*Information shown*:
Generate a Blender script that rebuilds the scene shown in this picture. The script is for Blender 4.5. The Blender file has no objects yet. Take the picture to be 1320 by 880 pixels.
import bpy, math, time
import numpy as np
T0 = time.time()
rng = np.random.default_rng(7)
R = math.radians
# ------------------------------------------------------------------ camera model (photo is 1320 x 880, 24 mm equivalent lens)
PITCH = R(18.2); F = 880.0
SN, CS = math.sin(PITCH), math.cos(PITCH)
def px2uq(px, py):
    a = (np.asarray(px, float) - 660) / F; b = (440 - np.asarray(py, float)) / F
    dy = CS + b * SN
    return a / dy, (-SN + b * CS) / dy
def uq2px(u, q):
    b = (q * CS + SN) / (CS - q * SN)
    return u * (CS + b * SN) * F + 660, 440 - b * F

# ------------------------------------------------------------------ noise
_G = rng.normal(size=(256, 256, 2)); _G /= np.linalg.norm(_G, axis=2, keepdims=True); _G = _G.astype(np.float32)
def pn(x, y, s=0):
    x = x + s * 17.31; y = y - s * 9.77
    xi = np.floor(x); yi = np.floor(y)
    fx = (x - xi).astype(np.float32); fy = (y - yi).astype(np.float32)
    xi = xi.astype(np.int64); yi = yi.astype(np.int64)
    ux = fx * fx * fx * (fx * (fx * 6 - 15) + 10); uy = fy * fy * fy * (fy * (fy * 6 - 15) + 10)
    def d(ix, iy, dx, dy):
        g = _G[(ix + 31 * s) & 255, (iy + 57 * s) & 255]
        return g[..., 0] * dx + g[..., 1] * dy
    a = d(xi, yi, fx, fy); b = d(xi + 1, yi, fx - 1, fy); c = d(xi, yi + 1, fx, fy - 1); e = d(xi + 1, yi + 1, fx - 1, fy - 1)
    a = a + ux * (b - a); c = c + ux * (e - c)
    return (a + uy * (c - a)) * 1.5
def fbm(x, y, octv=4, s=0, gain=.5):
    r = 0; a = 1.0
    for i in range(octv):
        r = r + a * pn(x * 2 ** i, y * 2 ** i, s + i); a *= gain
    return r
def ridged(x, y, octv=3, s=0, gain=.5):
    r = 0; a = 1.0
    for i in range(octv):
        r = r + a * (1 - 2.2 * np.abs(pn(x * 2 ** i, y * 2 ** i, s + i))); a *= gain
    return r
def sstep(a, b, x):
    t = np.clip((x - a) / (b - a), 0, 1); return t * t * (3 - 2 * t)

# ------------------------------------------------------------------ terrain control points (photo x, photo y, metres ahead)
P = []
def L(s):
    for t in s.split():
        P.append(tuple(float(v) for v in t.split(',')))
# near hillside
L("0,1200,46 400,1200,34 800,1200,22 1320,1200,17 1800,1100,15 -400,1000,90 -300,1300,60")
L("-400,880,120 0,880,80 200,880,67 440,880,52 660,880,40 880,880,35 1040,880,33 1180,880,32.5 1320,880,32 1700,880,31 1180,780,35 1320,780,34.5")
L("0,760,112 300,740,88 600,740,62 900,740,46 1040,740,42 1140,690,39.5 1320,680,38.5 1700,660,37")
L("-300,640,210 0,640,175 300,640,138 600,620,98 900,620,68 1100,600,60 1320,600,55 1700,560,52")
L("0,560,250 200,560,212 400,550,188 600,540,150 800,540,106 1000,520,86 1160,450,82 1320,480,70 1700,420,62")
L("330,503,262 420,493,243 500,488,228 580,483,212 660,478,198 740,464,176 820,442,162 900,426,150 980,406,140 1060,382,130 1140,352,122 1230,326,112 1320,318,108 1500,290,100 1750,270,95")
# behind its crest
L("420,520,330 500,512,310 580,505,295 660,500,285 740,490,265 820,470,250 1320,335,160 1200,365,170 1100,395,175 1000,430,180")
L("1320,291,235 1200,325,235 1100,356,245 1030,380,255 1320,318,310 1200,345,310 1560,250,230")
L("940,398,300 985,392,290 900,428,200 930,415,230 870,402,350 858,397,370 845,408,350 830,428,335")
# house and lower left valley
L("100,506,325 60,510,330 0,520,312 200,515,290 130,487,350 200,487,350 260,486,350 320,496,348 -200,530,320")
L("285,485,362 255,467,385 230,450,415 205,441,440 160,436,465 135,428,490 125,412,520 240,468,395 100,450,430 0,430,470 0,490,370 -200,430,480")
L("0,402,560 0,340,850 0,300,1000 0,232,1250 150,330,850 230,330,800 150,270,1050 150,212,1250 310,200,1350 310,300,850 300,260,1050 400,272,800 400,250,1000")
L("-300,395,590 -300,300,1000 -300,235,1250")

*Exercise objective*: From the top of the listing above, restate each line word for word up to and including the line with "return u * (CS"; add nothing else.

*Solution to the exercise*:
Generate a Blender script that rebuilds the scene shown in this picture. The script is for Blender 4.5. The Blender file has no objects yet. Take the picture to be 1320 by 880 pixels.
import bpy, math, time
import numpy as np
T0 = time.time()
rng = np.random.default_rng(7)
R = math.radians
# ------------------------------------------------------------------ camera model (photo is 1320 x 880, 24 mm equivalent lens)
PITCH = R(18.2); F = 880.0
SN, CS = math.sin(PITCH), math.cos(PITCH)
def px2uq(px, py):
    a = (np.asarray(px, float) - 660) / F; b = (440 - np.asarray(py, float)) / F
    dy = CS + b * SN
    return a / dy, (-SN + b * CS) / dy
def uq2px(u, q):
    b = (q * CS + SN) / (CS - q * SN)
    return u * (CS + b * SN) * F + 660, 440 - b * F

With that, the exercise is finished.